• _Exercise directions_: Keep to the lines from the line containing "What Blender Python" through the line containing "from mathutils import Vector, Matrix": copy them exactly and leave every picture out.

Stored entries
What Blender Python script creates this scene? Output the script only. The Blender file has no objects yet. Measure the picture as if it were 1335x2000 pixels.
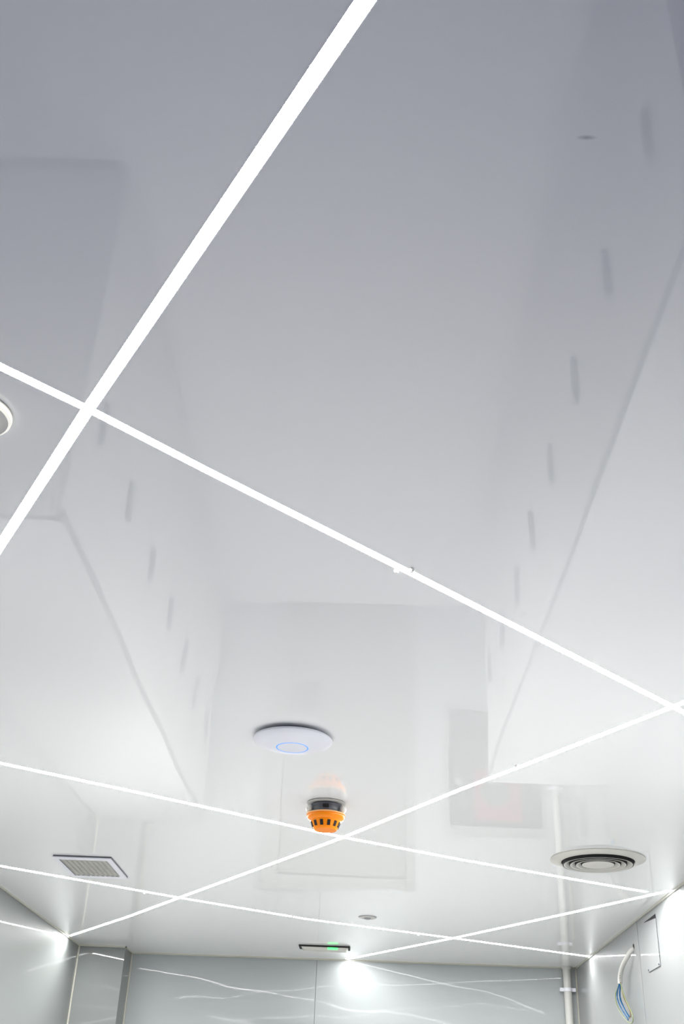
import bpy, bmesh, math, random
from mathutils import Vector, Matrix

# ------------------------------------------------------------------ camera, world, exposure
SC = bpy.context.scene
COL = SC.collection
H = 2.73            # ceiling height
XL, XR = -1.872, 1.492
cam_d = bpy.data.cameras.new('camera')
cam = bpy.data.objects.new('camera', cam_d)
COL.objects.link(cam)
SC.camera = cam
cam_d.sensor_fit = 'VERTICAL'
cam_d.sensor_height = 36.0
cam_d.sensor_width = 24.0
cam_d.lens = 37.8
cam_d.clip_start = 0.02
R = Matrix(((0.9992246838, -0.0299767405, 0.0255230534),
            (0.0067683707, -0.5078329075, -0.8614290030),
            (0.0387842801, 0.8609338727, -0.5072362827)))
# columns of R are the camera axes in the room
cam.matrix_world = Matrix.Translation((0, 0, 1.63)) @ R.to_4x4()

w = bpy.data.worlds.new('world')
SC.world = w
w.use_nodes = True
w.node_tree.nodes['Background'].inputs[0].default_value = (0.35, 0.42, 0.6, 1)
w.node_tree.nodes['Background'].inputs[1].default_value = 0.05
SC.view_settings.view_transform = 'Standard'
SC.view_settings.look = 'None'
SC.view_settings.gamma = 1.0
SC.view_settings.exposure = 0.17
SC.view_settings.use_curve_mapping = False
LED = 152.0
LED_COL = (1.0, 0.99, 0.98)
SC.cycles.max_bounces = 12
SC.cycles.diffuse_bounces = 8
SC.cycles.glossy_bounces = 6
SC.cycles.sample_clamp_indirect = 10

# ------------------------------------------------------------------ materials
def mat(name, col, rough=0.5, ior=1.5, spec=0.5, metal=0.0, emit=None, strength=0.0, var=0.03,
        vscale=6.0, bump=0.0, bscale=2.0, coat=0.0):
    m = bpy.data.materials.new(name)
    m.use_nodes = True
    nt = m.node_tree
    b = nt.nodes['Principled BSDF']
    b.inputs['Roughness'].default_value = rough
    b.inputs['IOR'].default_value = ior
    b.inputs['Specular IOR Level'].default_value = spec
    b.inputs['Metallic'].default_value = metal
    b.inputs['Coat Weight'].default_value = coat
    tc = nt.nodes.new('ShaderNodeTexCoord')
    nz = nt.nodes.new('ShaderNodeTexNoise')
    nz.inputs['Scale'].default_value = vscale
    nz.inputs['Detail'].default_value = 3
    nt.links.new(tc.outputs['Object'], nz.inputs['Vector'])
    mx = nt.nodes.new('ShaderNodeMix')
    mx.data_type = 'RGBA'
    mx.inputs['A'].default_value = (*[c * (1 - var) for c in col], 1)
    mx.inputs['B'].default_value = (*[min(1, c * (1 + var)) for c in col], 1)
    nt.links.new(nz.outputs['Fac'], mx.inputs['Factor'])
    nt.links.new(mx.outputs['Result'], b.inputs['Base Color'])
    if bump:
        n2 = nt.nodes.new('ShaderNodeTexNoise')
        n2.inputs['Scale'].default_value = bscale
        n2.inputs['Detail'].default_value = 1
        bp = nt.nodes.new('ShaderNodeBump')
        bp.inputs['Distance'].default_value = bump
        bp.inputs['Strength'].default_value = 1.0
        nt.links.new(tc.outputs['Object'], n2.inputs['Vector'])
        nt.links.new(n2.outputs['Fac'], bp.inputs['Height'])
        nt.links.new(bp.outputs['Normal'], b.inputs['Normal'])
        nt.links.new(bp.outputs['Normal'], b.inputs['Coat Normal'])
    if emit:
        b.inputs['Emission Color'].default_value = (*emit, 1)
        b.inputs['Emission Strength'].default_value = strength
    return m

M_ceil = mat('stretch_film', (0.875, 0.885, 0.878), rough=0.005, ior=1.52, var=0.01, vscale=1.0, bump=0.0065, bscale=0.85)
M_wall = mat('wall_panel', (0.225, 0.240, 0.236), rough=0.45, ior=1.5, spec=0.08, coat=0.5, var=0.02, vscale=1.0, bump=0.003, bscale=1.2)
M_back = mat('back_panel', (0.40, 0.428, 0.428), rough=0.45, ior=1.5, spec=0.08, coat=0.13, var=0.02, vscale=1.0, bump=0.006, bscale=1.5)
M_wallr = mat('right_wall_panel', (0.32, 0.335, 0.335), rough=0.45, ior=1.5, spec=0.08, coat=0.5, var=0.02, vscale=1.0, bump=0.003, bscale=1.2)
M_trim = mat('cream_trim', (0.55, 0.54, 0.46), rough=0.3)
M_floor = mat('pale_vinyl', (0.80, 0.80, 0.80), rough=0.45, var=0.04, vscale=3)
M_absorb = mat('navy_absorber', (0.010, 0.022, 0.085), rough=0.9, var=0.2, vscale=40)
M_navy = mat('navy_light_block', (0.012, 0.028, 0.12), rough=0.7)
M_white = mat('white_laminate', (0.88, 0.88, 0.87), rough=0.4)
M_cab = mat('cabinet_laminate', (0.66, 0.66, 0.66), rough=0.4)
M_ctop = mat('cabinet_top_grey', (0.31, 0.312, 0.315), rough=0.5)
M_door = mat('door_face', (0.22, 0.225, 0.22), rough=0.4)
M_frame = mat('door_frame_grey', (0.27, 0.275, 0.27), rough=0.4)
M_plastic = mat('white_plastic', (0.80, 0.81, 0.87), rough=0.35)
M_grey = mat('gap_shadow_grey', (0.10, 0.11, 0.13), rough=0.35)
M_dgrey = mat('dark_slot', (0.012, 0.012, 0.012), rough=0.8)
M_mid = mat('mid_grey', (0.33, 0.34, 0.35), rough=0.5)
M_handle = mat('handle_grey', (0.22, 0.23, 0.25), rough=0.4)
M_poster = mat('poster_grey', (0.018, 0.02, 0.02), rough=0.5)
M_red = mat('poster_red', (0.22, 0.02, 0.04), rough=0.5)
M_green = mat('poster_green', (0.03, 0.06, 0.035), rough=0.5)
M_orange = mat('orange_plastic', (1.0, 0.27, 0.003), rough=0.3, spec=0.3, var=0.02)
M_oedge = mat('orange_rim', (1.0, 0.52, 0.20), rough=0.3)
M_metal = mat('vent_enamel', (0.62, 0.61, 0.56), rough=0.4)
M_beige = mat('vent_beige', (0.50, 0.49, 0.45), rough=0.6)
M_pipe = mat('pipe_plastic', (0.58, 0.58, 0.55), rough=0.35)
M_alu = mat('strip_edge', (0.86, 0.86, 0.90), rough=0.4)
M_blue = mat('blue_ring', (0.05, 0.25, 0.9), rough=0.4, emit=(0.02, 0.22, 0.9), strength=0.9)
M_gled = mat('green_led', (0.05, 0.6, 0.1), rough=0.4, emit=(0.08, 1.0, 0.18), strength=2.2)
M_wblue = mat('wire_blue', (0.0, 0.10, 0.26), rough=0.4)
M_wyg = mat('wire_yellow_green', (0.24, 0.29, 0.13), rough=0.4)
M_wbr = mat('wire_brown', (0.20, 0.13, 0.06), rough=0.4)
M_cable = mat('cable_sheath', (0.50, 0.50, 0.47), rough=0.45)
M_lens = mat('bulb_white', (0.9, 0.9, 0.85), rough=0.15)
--
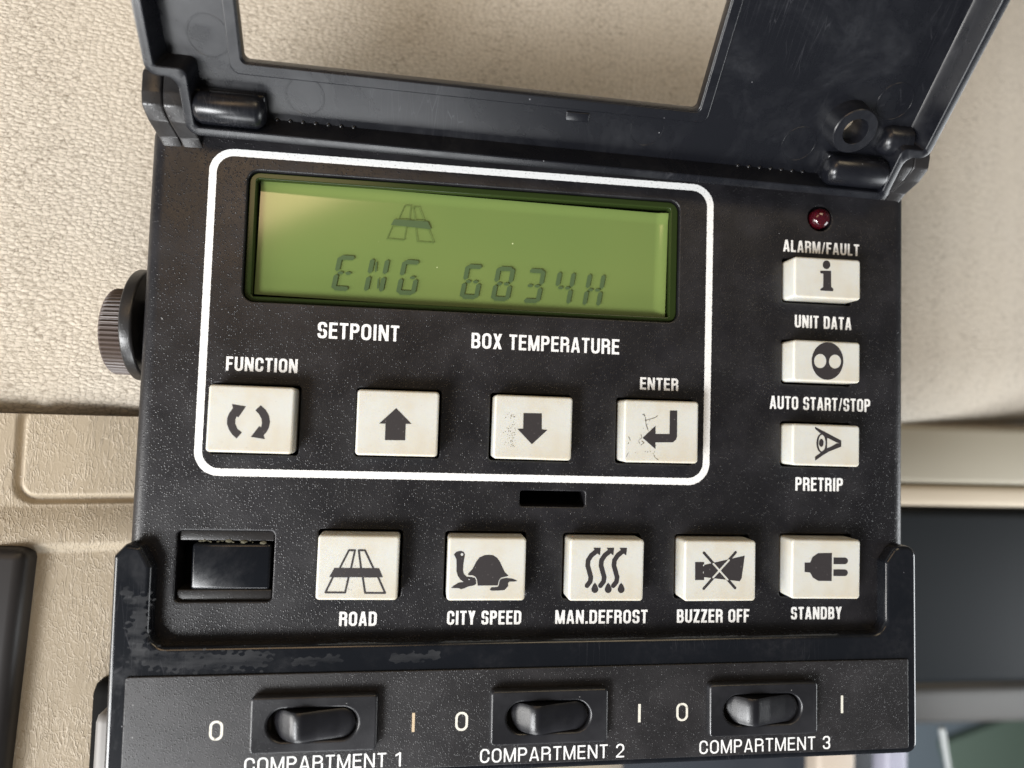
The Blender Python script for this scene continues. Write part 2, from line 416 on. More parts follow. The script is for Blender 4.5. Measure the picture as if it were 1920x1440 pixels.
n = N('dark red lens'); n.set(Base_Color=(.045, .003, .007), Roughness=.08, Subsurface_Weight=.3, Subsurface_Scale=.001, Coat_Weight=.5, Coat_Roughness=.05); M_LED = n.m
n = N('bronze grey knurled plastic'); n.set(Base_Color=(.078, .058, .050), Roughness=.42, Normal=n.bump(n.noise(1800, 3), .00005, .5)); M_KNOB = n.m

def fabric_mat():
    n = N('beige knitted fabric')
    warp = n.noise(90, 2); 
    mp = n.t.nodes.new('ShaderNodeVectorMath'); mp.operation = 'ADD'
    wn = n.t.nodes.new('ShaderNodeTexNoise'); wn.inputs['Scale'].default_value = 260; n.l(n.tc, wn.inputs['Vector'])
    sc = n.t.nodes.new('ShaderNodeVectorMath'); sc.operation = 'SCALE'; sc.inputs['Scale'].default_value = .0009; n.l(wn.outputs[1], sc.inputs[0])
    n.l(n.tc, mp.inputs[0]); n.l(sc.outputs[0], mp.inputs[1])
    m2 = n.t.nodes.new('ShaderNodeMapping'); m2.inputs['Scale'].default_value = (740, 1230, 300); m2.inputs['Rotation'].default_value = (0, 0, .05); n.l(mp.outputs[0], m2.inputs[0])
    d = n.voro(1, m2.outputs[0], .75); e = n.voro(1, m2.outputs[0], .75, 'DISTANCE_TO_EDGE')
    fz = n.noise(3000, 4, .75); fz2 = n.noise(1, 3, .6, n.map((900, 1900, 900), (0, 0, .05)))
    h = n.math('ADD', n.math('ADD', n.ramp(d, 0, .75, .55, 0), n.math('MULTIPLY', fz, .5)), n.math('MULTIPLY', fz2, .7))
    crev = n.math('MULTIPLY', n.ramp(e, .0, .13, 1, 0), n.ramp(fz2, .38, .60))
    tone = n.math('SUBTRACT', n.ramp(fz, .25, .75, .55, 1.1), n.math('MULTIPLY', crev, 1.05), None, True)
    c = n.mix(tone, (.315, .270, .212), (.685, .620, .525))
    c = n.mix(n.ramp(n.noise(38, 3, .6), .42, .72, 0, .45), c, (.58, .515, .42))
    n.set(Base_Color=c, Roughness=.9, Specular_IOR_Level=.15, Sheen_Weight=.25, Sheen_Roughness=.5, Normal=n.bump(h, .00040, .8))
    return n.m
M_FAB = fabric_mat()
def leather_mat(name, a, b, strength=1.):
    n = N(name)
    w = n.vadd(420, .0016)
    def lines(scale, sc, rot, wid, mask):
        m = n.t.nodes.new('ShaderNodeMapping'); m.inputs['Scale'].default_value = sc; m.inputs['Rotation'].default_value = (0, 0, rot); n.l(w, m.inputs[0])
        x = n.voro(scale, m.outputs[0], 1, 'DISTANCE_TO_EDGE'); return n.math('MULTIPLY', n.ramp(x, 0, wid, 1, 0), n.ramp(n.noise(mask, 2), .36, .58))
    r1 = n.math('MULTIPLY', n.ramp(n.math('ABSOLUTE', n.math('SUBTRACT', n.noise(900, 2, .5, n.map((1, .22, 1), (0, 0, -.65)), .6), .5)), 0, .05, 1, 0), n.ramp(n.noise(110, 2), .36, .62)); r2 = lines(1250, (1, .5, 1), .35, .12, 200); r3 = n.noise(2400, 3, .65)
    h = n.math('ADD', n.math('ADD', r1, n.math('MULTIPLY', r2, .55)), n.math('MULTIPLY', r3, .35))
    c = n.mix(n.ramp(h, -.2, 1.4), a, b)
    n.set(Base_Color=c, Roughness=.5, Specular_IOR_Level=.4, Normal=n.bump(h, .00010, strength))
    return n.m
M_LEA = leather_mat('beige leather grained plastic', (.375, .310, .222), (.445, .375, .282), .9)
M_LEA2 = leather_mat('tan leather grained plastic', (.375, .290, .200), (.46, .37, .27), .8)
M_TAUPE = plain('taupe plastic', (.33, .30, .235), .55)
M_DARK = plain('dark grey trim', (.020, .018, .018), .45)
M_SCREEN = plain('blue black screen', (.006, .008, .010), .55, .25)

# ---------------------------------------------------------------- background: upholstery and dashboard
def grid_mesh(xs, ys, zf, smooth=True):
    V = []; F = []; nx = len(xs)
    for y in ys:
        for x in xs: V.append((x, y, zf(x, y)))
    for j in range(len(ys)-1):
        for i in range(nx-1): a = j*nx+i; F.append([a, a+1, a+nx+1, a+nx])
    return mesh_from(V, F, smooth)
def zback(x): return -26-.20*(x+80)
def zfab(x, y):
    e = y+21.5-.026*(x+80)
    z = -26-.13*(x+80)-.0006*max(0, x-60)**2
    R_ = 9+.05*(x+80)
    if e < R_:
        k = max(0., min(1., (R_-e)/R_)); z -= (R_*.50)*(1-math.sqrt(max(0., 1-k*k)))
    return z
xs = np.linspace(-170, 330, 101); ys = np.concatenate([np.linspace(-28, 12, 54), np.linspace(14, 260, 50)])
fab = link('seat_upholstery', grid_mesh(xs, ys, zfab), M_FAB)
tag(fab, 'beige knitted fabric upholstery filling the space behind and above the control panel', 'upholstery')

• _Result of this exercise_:
What Blender Python script creates this scene? Output the script only. The Blender file has no objects yet. Measure the picture as if it were 1335x2000 pixels.
import bpy, bmesh, math, random
from mathutils import Vector, Matrix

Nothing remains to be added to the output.